# Requirement
Reproduce all entries word for word.

# Dataset rows
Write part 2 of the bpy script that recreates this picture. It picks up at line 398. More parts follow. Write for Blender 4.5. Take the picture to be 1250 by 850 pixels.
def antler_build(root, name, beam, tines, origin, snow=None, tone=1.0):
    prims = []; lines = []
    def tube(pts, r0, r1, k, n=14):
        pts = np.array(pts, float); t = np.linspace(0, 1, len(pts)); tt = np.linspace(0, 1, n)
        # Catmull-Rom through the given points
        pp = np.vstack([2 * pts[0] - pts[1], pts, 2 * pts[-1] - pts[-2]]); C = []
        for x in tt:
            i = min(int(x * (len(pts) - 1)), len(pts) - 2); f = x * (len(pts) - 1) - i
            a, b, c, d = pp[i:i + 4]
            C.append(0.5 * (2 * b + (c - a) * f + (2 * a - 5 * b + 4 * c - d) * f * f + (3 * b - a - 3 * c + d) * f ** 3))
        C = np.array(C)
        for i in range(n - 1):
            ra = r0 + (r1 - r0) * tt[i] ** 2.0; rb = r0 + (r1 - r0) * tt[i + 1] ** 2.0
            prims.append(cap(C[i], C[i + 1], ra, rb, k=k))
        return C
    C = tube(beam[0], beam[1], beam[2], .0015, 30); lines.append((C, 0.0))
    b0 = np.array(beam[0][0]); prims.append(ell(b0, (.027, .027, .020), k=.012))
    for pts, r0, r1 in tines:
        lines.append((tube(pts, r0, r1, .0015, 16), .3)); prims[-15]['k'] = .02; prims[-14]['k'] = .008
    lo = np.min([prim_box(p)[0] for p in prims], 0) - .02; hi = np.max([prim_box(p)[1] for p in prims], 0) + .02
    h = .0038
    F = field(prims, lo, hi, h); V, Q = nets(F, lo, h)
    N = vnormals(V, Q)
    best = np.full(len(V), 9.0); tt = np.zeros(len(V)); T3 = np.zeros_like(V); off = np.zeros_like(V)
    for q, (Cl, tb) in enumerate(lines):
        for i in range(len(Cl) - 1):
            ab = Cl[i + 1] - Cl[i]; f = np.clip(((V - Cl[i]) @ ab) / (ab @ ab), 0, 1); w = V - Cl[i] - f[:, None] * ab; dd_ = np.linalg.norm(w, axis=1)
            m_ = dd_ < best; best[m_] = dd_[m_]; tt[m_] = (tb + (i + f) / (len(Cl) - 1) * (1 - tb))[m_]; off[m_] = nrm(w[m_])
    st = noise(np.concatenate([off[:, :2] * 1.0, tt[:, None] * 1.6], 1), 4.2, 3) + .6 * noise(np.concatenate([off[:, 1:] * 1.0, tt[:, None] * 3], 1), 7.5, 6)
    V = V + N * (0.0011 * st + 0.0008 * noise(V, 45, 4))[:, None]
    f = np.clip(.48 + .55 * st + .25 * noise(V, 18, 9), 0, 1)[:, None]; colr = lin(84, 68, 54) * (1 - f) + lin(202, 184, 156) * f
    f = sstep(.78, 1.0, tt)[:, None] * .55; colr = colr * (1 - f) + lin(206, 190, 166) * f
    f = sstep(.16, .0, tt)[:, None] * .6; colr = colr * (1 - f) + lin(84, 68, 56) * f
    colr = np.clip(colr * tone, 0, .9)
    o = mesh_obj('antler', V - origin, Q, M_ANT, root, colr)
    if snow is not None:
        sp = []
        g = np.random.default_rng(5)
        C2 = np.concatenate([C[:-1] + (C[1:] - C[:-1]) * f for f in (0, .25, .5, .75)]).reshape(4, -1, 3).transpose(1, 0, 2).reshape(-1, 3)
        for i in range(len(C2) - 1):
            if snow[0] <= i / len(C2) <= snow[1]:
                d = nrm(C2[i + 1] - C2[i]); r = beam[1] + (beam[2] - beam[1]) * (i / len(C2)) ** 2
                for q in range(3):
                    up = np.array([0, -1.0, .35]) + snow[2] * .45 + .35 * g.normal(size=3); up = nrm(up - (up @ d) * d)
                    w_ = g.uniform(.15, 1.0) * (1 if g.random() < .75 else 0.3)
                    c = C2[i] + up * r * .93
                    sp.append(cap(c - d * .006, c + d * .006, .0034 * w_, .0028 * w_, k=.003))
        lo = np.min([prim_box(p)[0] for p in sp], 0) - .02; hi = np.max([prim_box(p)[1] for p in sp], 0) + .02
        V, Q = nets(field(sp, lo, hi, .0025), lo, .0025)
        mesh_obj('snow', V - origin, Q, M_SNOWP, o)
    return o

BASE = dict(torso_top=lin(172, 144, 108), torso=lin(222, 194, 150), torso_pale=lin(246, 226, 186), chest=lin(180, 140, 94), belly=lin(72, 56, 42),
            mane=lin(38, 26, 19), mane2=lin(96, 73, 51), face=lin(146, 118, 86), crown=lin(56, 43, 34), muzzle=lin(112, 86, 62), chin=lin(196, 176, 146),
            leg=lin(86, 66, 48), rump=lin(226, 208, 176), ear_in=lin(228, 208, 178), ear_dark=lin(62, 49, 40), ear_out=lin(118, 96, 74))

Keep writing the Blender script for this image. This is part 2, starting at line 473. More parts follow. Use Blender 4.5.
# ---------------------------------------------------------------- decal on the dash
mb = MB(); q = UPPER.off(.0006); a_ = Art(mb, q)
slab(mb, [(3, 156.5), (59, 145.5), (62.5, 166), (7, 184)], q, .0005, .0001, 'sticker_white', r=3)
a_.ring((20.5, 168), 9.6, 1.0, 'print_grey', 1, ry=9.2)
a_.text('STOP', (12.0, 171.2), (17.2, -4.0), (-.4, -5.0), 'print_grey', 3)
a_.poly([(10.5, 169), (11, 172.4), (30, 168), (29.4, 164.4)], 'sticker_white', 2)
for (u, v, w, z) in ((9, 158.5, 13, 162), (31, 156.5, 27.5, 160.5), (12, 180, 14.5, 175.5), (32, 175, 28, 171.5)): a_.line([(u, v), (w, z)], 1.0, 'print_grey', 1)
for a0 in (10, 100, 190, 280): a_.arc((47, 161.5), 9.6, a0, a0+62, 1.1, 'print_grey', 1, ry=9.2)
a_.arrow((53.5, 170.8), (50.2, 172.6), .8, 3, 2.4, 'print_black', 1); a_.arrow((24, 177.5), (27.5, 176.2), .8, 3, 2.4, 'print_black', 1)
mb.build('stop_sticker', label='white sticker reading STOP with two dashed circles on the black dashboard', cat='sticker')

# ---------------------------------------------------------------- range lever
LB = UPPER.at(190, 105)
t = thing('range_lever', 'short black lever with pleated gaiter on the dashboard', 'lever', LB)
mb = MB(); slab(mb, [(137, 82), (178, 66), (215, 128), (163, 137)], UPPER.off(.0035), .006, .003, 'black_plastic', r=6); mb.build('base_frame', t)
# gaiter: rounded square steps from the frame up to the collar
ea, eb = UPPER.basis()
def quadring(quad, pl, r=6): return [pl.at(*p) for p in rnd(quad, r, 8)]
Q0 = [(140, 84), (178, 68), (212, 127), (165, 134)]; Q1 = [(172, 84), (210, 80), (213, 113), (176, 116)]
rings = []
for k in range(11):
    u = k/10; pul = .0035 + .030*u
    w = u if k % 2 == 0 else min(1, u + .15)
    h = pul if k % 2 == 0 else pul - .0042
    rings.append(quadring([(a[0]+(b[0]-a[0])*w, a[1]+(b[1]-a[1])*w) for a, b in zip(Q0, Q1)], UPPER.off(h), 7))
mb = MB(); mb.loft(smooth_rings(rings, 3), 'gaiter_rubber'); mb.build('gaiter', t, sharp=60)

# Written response
Write part 2 of the bpy script that recreates this picture. It picks up at line 398. More parts follow. Write for Blender 4.5. Take the picture to be 1250 by 850 pixels.
def antler_build(root, name, beam, tines, origin, snow=None, tone=1.0):
    prims = []; lines = []
    def tube(pts, r0, r1, k, n=14):
        pts = np.array(pts, float); t = np.linspace(0, 1, len(pts)); tt = np.linspace(0, 1, n)
        # Catmull-Rom through the given points
        pp = np.vstack([2 * pts[0] - pts[1], pts, 2 * pts[-1] - pts[-2]]); C = []
        for x in tt:
            i = min(int(x * (len(pts) - 1)), len(pts) - 2); f = x * (len(pts) - 1) - i
            a, b, c, d = pp[i:i + 4]
            C.append(0.5 * (2 * b + (c - a) * f + (2 * a - 5 * b + 4 * c - d) * f * f + (3 * b - a - 3 * c + d) * f ** 3))
        C = np.array(C)
        for i in range(n - 1):
            ra = r0 + (r1 - r0) * tt[i] ** 2.0; rb = r0 + (r1 - r0) * tt[i + 1] ** 2.0
            prims.append(cap(C[i], C[i + 1], ra, rb, k=k))
        return C
    C = tube(beam[0], beam[1], beam[2], .0015, 30); lines.append((C, 0.0))
    b0 = np.array(beam[0][0]); prims.append(ell(b0, (.027, .027, .020), k=.012))
    for pts, r0, r1 in tines:
        lines.append((tube(pts, r0, r1, .0015, 16), .3)); prims[-15]['k'] = .02; prims[-14]['k'] = .008
    lo = np.min([prim_box(p)[0] for p in prims], 0) - .02; hi = np.max([prim_box(p)[1] for p in prims], 0) + .02
    h = .0038
    F = field(prims, lo, hi, h); V, Q = nets(F, lo, h)
    N = vnormals(V, Q)
    best = np.full(len(V), 9.0); tt = np.zeros(len(V)); T3 = np.zeros_like(V); off = np.zeros_like(V)
    for q, (Cl, tb) in enumerate(lines):
        for i in range(len(Cl) - 1):
            ab = Cl[i + 1] - Cl[i]; f = np.clip(((V - Cl[i]) @ ab) / (ab @ ab), 0, 1); w = V - Cl[i] - f[:, None] * ab; dd_ = np.linalg.norm(w, axis=1)
            m_ = dd_ < best; best[m_] = dd_[m_]; tt[m_] = (tb + (i + f) / (len(Cl) - 1) * (1 - tb))[m_]; off[m_] = nrm(w[m_])
    st = noise(np.concatenate([off[:, :2] * 1.0, tt[:, None] * 1.6], 1), 4.2, 3) + .6 * noise(np.concatenate([off[:, 1:] * 1.0, tt[:, None] * 3], 1), 7.5, 6)
    V = V + N * (0.0011 * st + 0.0008 * noise(V, 45, 4))[:, None]
    f = np.clip(.48 + .55 * st + .25 * noise(V, 18, 9), 0, 1)[:, None]; colr = lin(84, 68, 54) * (1 - f) + lin(202, 184, 156) * f
    f = sstep(.78, 1.0, tt)[:, None] * .55; colr = colr * (1 - f) + lin(206, 190, 166) * f
    f = sstep(.16, .0, tt)[:, None] * .6; colr = colr * (1 - f) + lin(84, 68, 56) * f
    colr = np.clip(colr * tone, 0, .9)
    o = mesh_obj('antler', V - origin, Q, M_ANT, root, colr)
    if snow is not None:
        sp = []
        g = np.random.default_rng(5)
        C2 = np.concatenate([C[:-1] + (C[1:] - C[:-1]) * f for f in (0, .25, .5, .75)]).reshape(4, -1, 3).transpose(1, 0, 2).reshape(-1, 3)
        for i in range(len(C2) - 1):
            if snow[0] <= i / len(C2) <= snow[1]:
                d = nrm(C2[i + 1] - C2[i]); r = beam[1] + (beam[2] - beam[1]) * (i / len(C2)) ** 2
                for q in range(3):
                    up = np.array([0, -1.0, .35]) + snow[2] * .45 + .35 * g.normal(size=3); up = nrm(up - (up @ d) * d)
                    w_ = g.uniform(.15, 1.0) * (1 if g.random() < .75 else 0.3)
                    c = C2[i] + up * r * .93
                    sp.append(cap(c - d * .006, c + d * .006, .0034 * w_, .0028 * w_, k=.003))
        lo = np.min([prim_box(p)[0] for p in sp], 0) - .02; hi = np.max([prim_box(p)[1] for p in sp], 0) + .02
        V, Q = nets(field(sp, lo, hi, .0025), lo, .0025)
        mesh_obj('snow', V - origin, Q, M_SNOWP, o)
    return o

BASE = dict(torso_top=lin(172, 144, 108), torso=lin(222, 194, 150), torso_pale=lin(246, 226, 186), chest=lin(180, 140, 94), belly=lin(72, 56, 42),
            mane=lin(38, 26, 19), mane2=lin(96, 73, 51), face=lin(146, 118, 86), crown=lin(56, 43, 34), muzzle=lin(112, 86, 62), chin=lin(196, 176, 146),
            leg=lin(86, 66, 48), rump=lin(226, 208, 176), ear_in=lin(228, 208, 178), ear_dark=lin(62, 49, 40), ear_out=lin(118, 96, 74))

Keep writing the Blender script for this image. This is part 2, starting at line 473. More parts follow. Use Blender 4.5.
# ---------------------------------------------------------------- decal on the dash
mb = MB(); q = UPPER.off(.0006); a_ = Art(mb, q)
slab(mb, [(3, 156.5), (59, 145.5), (62.5, 166), (7, 184)], q, .0005, .0001, 'sticker_white', r=3)
a_.ring((20.5, 168), 9.6, 1.0, 'print_grey', 1, ry=9.2)
a_.text('STOP', (12.0, 171.2), (17.2, -4.0), (-.4, -5.0), 'print_grey', 3)
a_.poly([(10.5, 169), (11, 172.4), (30, 168), (29.4, 164.4)], 'sticker_white', 2)
for (u, v, w, z) in ((9, 158.5, 13, 162), (31, 156.5, 27.5, 160.5), (12, 180, 14.5, 175.5), (32, 175, 28, 171.5)): a_.line([(u, v), (w, z)], 1.0, 'print_grey', 1)
for a0 in (10, 100, 190, 280): a_.arc((47, 161.5), 9.6, a0, a0+62, 1.1, 'print_grey', 1, ry=9.2)
a_.arrow((53.5, 170.8), (50.2, 172.6), .8, 3, 2.4, 'print_black', 1); a_.arrow((24, 177.5), (27.5, 176.2), .8, 3, 2.4, 'print_black', 1)
mb.build('stop_sticker', label='white sticker reading STOP with two dashed circles on the black dashboard', cat='sticker')

# ---------------------------------------------------------------- range lever
LB = UPPER.at(190, 105)
t = thing('range_lever', 'short black lever with pleated gaiter on the dashboard', 'lever', LB)
mb = MB(); slab(mb, [(137, 82), (178, 66), (215, 128), (163, 137)], UPPER.off(.0035), .006, .003, 'black_plastic', r=6); mb.build('base_frame', t)
# gaiter: rounded square steps from the frame up to the collar
ea, eb = UPPER.basis()
def quadring(quad, pl, r=6): return [pl.at(*p) for p in rnd(quad, r, 8)]
Q0 = [(140, 84), (178, 68), (212, 127), (165, 134)]; Q1 = [(172, 84), (210, 80), (213, 113), (176, 116)]
rings = []
for k in range(11):
    u = k/10; pul = .0035 + .030*u
    w = u if k % 2 == 0 else min(1, u + .15)
    h = pul if k % 2 == 0 else pul - .0042
    rings.append(quadring([(a[0]+(b[0]-a[0])*w, a[1]+(b[1]-a[1])*w) for a, b in zip(Q0, Q1)], UPPER.off(h), 7))
mb = MB(); mb.loft(smooth_rings(rings, 3), 'gaiter_rubber'); mb.build('gaiter', t, sharp=60)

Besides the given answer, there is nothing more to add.